The Original Banker to the Poor: Muhammad Yunus

Today, microfinance is a common buzzword. But it all started in 1974, when a man lent $27 of his own money to a group of basket-weavers in Bangladesh.

We’re sure you’ve probably heard of Kiva (if only because we can’t stop raving about it), and now that Natalie Portman’s put her pretty face behind the cause, microfinance seems to be the latest buzzword for business-minded philanthropists everywhere. But if you want to know how this trend got started, you’ll have to look beyond Kiva and its counterparts, all the way back to Bangladesh in 1974, where a young economics professor named Muhammad Yunus served as the world’s first banker to the poor.

“One thing that led me to what I do now was a woman making bamboo stool. She told me she made two pennies a day. I couldn’t believe why she made two pennies a day. She made beautiful bamboo stools,” Yunus told CNN.

The woman told him that the rest of the money she earned went to a loan shark, who’d set her up with initial funding for her business, but forced her to pay it back at ridiculously high interest rates, sending her further and further into debt. Borrowing money legitimately through banks at a reasonable interest rate was not an option –because she was low-income, banks saw her as a financial risk, and refused to meet with her.

Yunus was appalled by the fact that she and other women in her impoverished village, Junta, were unable to make ends meet. He knew they only needed small loans to help them become financially independent. He began wandering around the village marketplace, talking to women who made and sold baskets, and asking them how large a loan they would need to get out of debt.

The total amount it would take for 42 poor basket weavers to get back on their feet? A mere $27 from Yunus’ own pocket.

These days, $27 is barely enough to buy dinner in most cities, but for these impoverished Bangladeshi artisans, it made all the difference in the world. And as soon as Yunus supplied the small loan, he saw that the banks had all been wrong about the risk: The women all saw such growth in their business from the tiny loan that they were able to increase their profits and pay the money back within months.

Once Yunus discovered what good such a small amount of money could make, he knew he had to take a bigger step –so, after years of doling out small private loans in villages around Bangladesh, he created the Grameen Bank in 1983. Unlike other banks, Grameen was there to serve the poor, and to provide them with the micro-credit loans they needed to make their businesses successful.

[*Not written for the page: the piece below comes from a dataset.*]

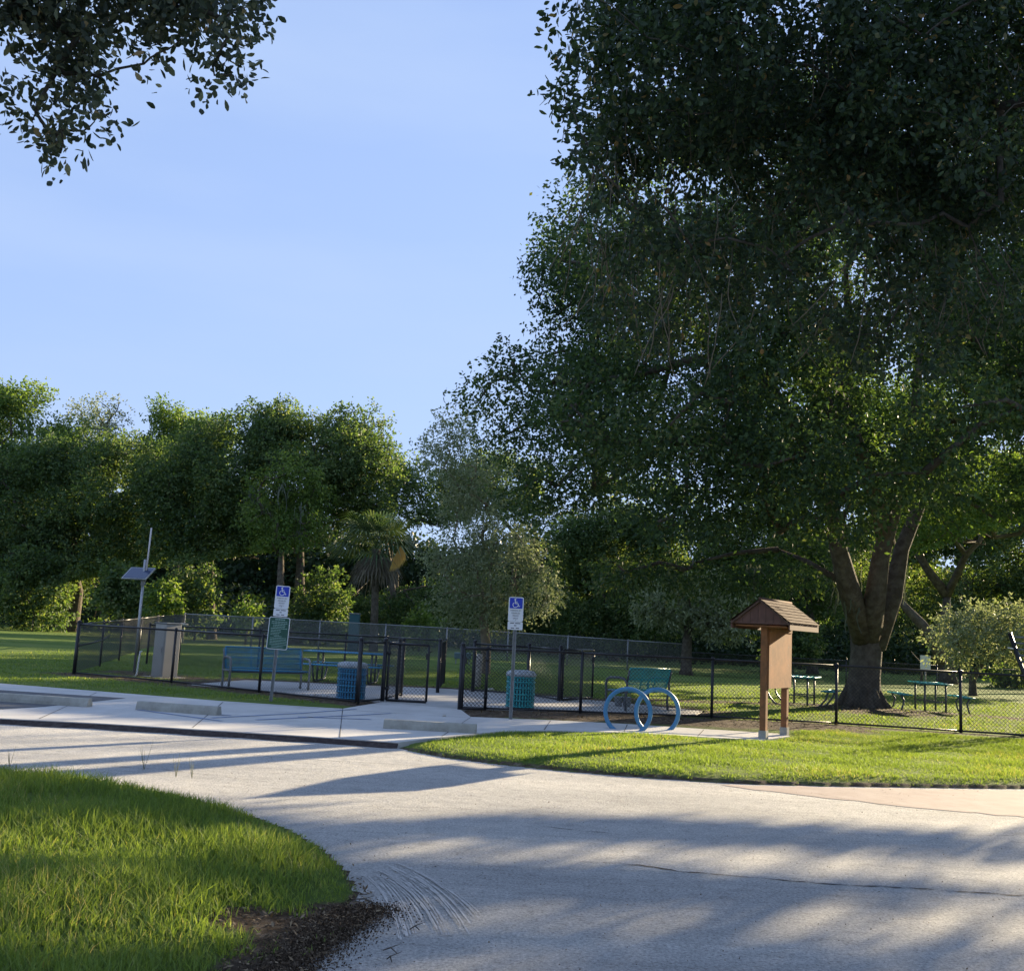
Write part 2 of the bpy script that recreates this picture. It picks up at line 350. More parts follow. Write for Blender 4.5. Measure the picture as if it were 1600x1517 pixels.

Though many thought such a bank was destined to fail, Yunus quickly proved his naysayers wrong. In the 25 years since its founding, Grameen Bank has grown to over 1,000 branches throughout Bangladesh. It has lent over $3 billion to two million individuals, with strikingly high repayment rates: In the village of Tati, 80 percent of the residents have loaned money from Grameen Bank. In the 13 years since their branch opened, no one has ever missed a weekly payment. Grameen Bank is such a financial powerhouse, in fact, that it adds, on average, 1 percent to Bangladesh’s gross domestic product each year.

“So the fact that the bank manager was telling me that poor people are not credit worthy now has clearly demonstrated that they are very much credit worthy,” Yunus told CNN. “The real question to be asked is whether the banks are people worthy.”

In 2006, Yunus, who served as the inspiration for Kiva and other new microfinance organizations, was awarded the Nobel Peace Prize for his contributions to Bangladesh’s society. Not content to rest on his laurels, he’s recently developed a Grameen Bank program in Queens, New York, to help American women find the same financial support that he’s been offering in Bangladesh for decades.

“I just want to live a little better, and one day own a little house or something,” Socorro Diaz, 54, a struggling saleswoman, told The Washington Post. “I’m trying to change my life. Bit by bit.”

Thanks to Grameen Bank, she’ll have the chance –she and a group of 99 other initial borrowers will have the chance to borrow amounts ranging from $500 to $3,000, at interest rates far lower than they’d find elsewhere.

Yunus has high hopes that Grameen Bank will invigorate the American economy, just as it has done in Bangladesh. And though Grameen Bank is world-renowned as the “bank of the poor,” Yunus wouldn’t mind a new nickname, he told CNN: “Our success will be when we are described and accepted as the bank of the former poor.”